One so-called “participatory video ad” will be featured each day on the site, and can be rated like all other YouTube videos. The first such ad was paid for by Warner Music Group to promote a new album by Paris Hilton. News Corp. advertised a television show in a banner ad atop the Warner video ad.

This makes sence since the company CEO went on record last month as saying the comapny wasn’t profitable.

Today I also came across an interesting post by entrepreneur Robert Young explaining why Apple should buy You Tube,

…with a rumored asking price of $1 billion, NBC Universal was the most likely contender to buy YouTube.

But buying YouTube, Steve Jobs could leapfrog to the top of the heap. After all, he would end up with immediate presence within the ranks of the top 50 web properties (one that’s still growing at a rapid clip).

YouTube would also, for the first time, give Apple a platform to tap into the highly-coveted stream of online ad revenues, particularly within the fast-growth, high-CPM video ad segment. And by owning a leading platform for user-created content, distribution, and social networking, Jobs could fill in nearly all of Apple’s strategic holes (vs. web competitors) in one fell swoop.

How would You Tube do this? By attracting the incredibly powerful ‘tween market, that’s how,

Enter YouTube. The online video phenom can be to the video iPod what iTunes was to the audio iPod. It’s not difficult to imagine mass consumers, especially tweens, downloading their playlists of YouTube “video snacks” and viewing them on the go with their video iPods.

If you want to learn more about the whole social media phenomenon, what it means and who is driving it forward, check out friend of Topaz, Paul Gillin, who has started publishing draft chapters to his soon to be published book The New Influencers on his blog. From the looks of it, it is going to be a fascinating read. And very new media of him to post draft chapters online and solicit feedback from the very folks he is writing about.

The Internet’s fever swamps are getting crowded yet again.

This entry was posted on Tuesday, August 22nd, 2006 at 8:54 pm and is filed under Predictions, Social Media, Social Networks. You can follow any responses to this entry through the RSS 2.0 feed. You can skip to the end and leave a response. Pinging is currently not allowed.

2 responses about “Big money in social media”

  1. Adam Zand said:

    KFW,
    Nice recap and links. I’m also sensing a bit of a Internet Bust 2.0 developing (no I’m not talking about the Paris Hilton channel on MySpace).
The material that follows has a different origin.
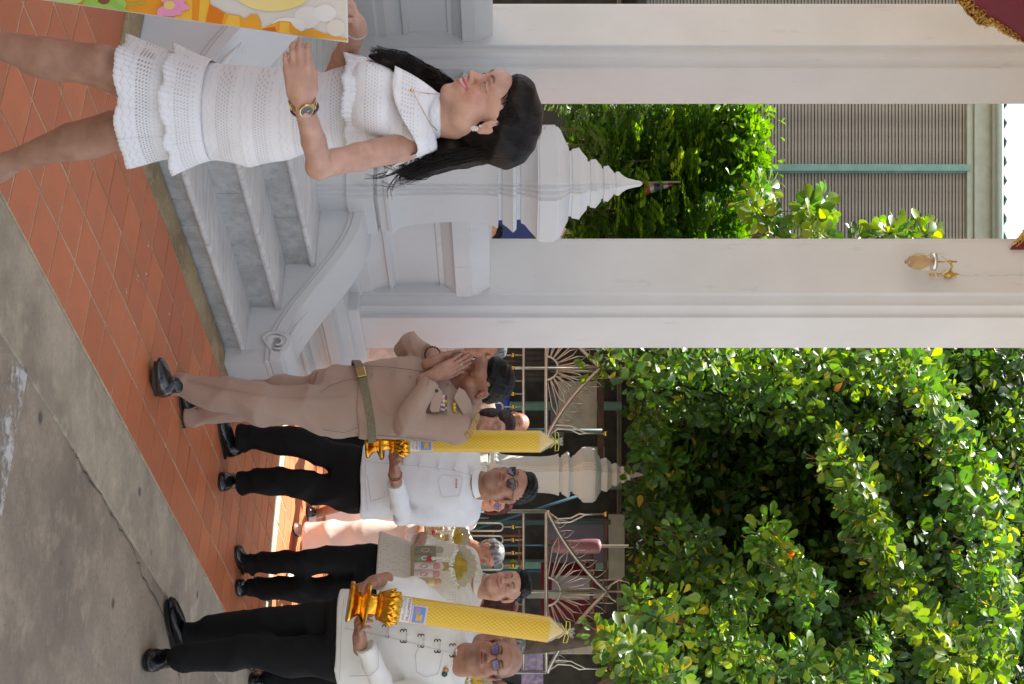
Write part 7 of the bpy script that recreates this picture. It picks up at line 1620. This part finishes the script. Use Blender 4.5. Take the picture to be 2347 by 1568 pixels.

Huge audience is great, but as potential revenue producers the ‘tweens and below generation have proven that stealing content is probably their preferred delivery model.

    I guess the one true success for online content-on-demand is iTunes so I ask why do they need to buy YouTube when they could simply rebrand their portal and reframe their video content?

  2. Adam Zand said:

    KFW,
    Thought you’d like this vidoe panel, “How Far Will Consumer-Generate Media Go” from AlwaysOn Stanford Summit

    The panelists were:
    David Goldberg, Head of Yahoo! Music
    Michael Robertson, CEO, MP3Tunes
    Chad Hurley, CEO, YouTube
    Michael Arrieta, Senior VP, Sony Pictures

    http://webcast.goingon.com/Conf/Stanford/2006/Flash_Archives/archive.php?session=session8

    Kara Swisher (moderator) rules!!!